Brumbaugh ex rel. M.A.B. v. California Superior Court

MEMORANDUM **

Allen Brumbaugh and Andrew Roy Morris appeal pro se from the district court’s judgment dismissing their action alleging disability discrimination and other state and federal claims in connection with numerous state court proceedings in which Appellants were parties. We have jurisdiction pursuant to 28 U.S.C. § 1291. We review de novo. Noel v. Hall, 341 F.3d 1148, 1154 (9th Cir.2003) (Rooker-Feldman); Canatella v. California, 404 F.3d 1106, 1109 (9th Cir.2005) (Younger abstention). We affirm.

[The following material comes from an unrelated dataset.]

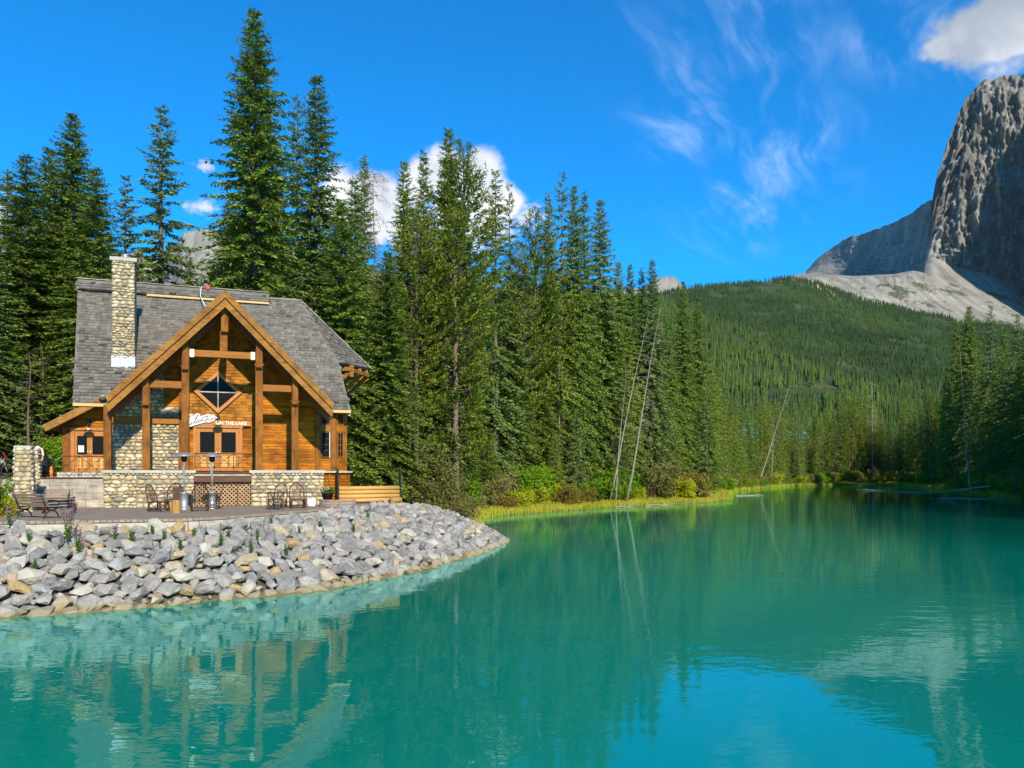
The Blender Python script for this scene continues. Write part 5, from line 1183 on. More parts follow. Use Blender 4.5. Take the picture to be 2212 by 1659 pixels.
# second row that closes the gaps
def row_label(dx, dy):
    z = next(s for lim, s in ((0, 'at the frame edge'), (110, 'behind the gate pillar'), (210, 'behind the side porch'), (320, 'behind the chimney'), (480, 'between the lone open spruce and the giant'), (560, 'behind the giant spruce'), (640, 'right of the giant spruce'), (690, 'under the second tallest spruce'), (770, 'behind the clipped roof end'), (850, 'behind the broad low spruce'), (910, 'behind the bare reddish pine trunk'), (970, 'among the olive pines'), (1040, 'behind the tallest cloud spruce'), (1095, 'at the right end of the cloud'), (1150, 'in the dip between pines and spires'), (1215, 'behind the tallest spire'), (1275, 'between the spires'), (1330, 'behind the outermost spire'), (1375, 'behind the leaning trunks'), (9e9, 'beyond the leaning trunks')) if dx < lim)
    h = 'higher' if dy < 560 else ('middling' if dy < 680 else 'lower')
    return f'{h} spruce of the second row, {z}', f'{h} second row spruces {z}'
def bank_label(dx, dy):
    z = next(s for lim, s in ((2070, 'beside the grey leaning snag'), (2110, 'under the first tall spruce'), (2145, 'under the open tiered spruce'), (2185, 'below the short spruce'), (2215, 'at the frame edge'), (9e9, 'cut by the frame edge')) if dx < lim)
    return ('upper' if dy < 800 else ('middle' if dy < 900 else 'lowest')) + f' dark spruce of the shaded bank {z}', f'shaded bank spruces {z}'
for k, (dx, dy, Y) in enumerate([(-60, 390, 66), (-25, 470, 60), (85, 470, 78), (130, 430, 82), (185, 470, 78), (235, 500, 84), (300, 540, 88), (460, 560, 82), (500, 420, 78), (600, 380, 80), (660, 470, 78), (710, 520, 78), (820, 600, 80), (880, 620, 88), (930, 660, 92), (1030, 600, 92), (1085, 640, 96), (1140, 600, 98), (1200, 580, 100), (1270, 600, 104), (1320, 640, 108), (1345, 690, 116), (1425, 720, 124), (1050, 700, 84), (1120, 720, 86), (1010, 760, 80), (1290, 740, 94), (1170, 690, 90), (765, 640, 66), (890, 760, 74), (960, 800, 76), (1235, 640, 92), (1390, 700, 116), (1455, 660, 118), (1425, 640, 116), (1490, 740, 122), (1525, 760, 128), (1375, 640, 114), (1310, 640, 98), (1250, 700, 98), (1160, 760, 92), (1060, 680, 90), (1110, 700, 92), (850, 640, 84), (930, 700, 88), (590, 300, 76), (40, 420, 74), (250, 600, 78)]):
    if dx > 860 and dy < 720 and k % 2: continue
    tree_px(['spruce_b', 'spruce_c', 'spruce_d', 'spruce_a', 'sparse_b'][k % 5], dx, dy, Y, *row_label(dx, dy), 1.1)
# far shore
fr_ = random.Random(21)
def far_label(dx, row, dy):
    z = next(s for lim, s in ((1570, 'just beyond the water point'), (1610, 'left of the turquoise roofs'), (1650, 'around the first turquoise roof'), (1690, 'behind the bleached leaning snag'), (1730, 'right of the leaning snag'), (1770, 'at the far end of the lake'), (1820, 'midway between the two snags'), (1870, 'left of the upright snag'), (1900, 'around the upright snag'), (1940, 'right of the upright snag'), (1985, 'before the grey leaning snag'), (2020, 'around the grey leaning snag'), (9e9, 'where the shaded bank begins')) if dx < lim)
    h = 'tall' if dy < 870 else ('mid-height' if dy < 910 else 'short'); r_ = 'front' if row == 0 else 'second'
    return f'{h} far shore conifer {z}, in the {r_} row', f'{h} {r_} row conifers {z}'
n = 0
for dx0 in np.arange(1530, 2060, 7.0):
    for row in range(2):
        dx = dx0 + fr_.uniform(-5, 5); top = np.interp(dx, [1530, 1570, 1640, 1700, 1760, 1800, 1850, 1880, 1930, 1980, 2040, 2060], [790, 850, 885, 865, 905, 900, 850, 850, 900, 870, 850, 790])
        sh = np.interp(dx, [1530, 1570, 1650, 1800, 1880, 1960, 2060], [128, 150, 205, 252, 250, 238, 190]); Y = sh + 6 + row * 11 + fr_.uniform(-4, 5)
        dy = top + fr_.uniform(-28, 62) + row * -12
        p = at(dx, dy, Y)
        if lake_dist([(p.x, p.y)])[0] < 3.0: p = at(dx, dy, Y + 14)
        plant(fr_.choice(['far_a', 'far_a', 'far_b', 'far_c', 'far_p']), p.x, p.y, p.z, *far_label(dx, row, dy), 1.0); n += 1
# right bank, in the shade of the trees nearer the camera
for dx, dy, Y, key, lab in [(2066, 690, 150, 'spruce_b', 'first tall spruce of the shaded bank, against the scree'), (2093, 660, 143, 'spruce_a', 'pointed dense spruce of the shaded bank, tallest there'), (2140, 656, 132, 'sparse', 'open tiered spruce of the shaded bank under the cliff'), (2169, 700, 140, 'spruce_d', 'short spruce between the two open ones on the shaded bank'), (2199, 674, 124, 'sparse', 'open spruce at the frame edge of the shaded bank'), (2230, 640, 120, 'spruce_b', 'spruce cut off by the frame edge on the shaded bank')]:
    tree_px(key, dx, dy, Y, lab, None, 1.1)
for k, (dx, dy, Y) in enumerate([(2045, 800, 168), (2080, 800, 158), (2105, 790, 150), (2125, 770, 152), (2150, 780, 144), (2180, 760, 146), (2205, 780, 134), (2225, 740, 132), (2060, 880, 160), (2100, 880, 148), (2135, 870, 138), (2170, 860, 130), (2200, 860, 118), (2225, 830, 112), (2250, 700, 126), (2280, 660, 118), (2085, 930, 146), (2155, 930, 126), (2190, 940, 116)]):
    tree_px(['spruce_b', 'spruce_d', 'spruce_c'][k % 3], dx, dy, Y, *bank_label(dx, dy), 1.15)
for k in range(56):      # the same bank runs on towards the camera, out of the frame
    Y = 24 + (k // 2) * 3.7 + fr_.uniform(-1.5, 1.5); X = np.interp(Y, [20, 75, 106, 126], [66, 72, 79, 94]) + (k % 2) * 6.5 + fr_.uniform(-1, 2)
    if X / Y < 0.70: X = 0.70 * Y + 3 + (k % 2) * 5
    plant(['spruce_b', 'spruce_a', 'spruce_d'][k % 3], X, Y, fr_.uniform(33, 40), 'spruce on the near stretch of the right bank beyond the frame', 'spruces of the near right bank', 1.35)
plant('spruce_b', -9.2, 5.2, 9.0, 'unseen small spruce added beside the viewpoint', None, 1.0, zb=-.6)  # out of view, added to cast shade on the near rocks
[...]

The district court properly concluded that it lacked subject matter jurisdiction pursuant to the Rooker-Feldman doctrine because Appellants’ action amounted to a “de facto appeal” seeking federal relief from state court orders and judgments. See Exxon Mobil Corp. v. Saudi Basic Indus. Corp., 544 U.S. 280, 284, 125 S.Ct. 1517, 161 L.Ed.2d 454 (2005) (Rooker-Feldman bars “state-court losers complaining of injuries caused by state-court judgments rendered before the district court proceedings commenced,” from asking district courts to review and reject those judgments); Noel, 341 F.3d at 1158 (“A federal district court dealing with ... a forbidden de facto appeal from a judicial decision of a state court must refuse to hear the forbidden appeal.”)

To the extent any of Appellants’ state court proceedings are not final, the district court did not err by abstaining under *11Younger v. Harris, 401 U.S. 37, 91 S.Ct. 746, 27 L.Ed.2d 669 (1971).

Appellants’ objection to the magistrate judge’s jurisdiction is without merit. See 28 U.S.C. § 636(b)(1)(B) (a district court judge can designate a magistrate judge to issue proposed findings of fact and recommendations).

Appellants’ remaining contentions are unavailing.

AFFIRMED.

This disposition is not appropriate for publication and is not precedent except as provided by 9th Cir. R. 36-3.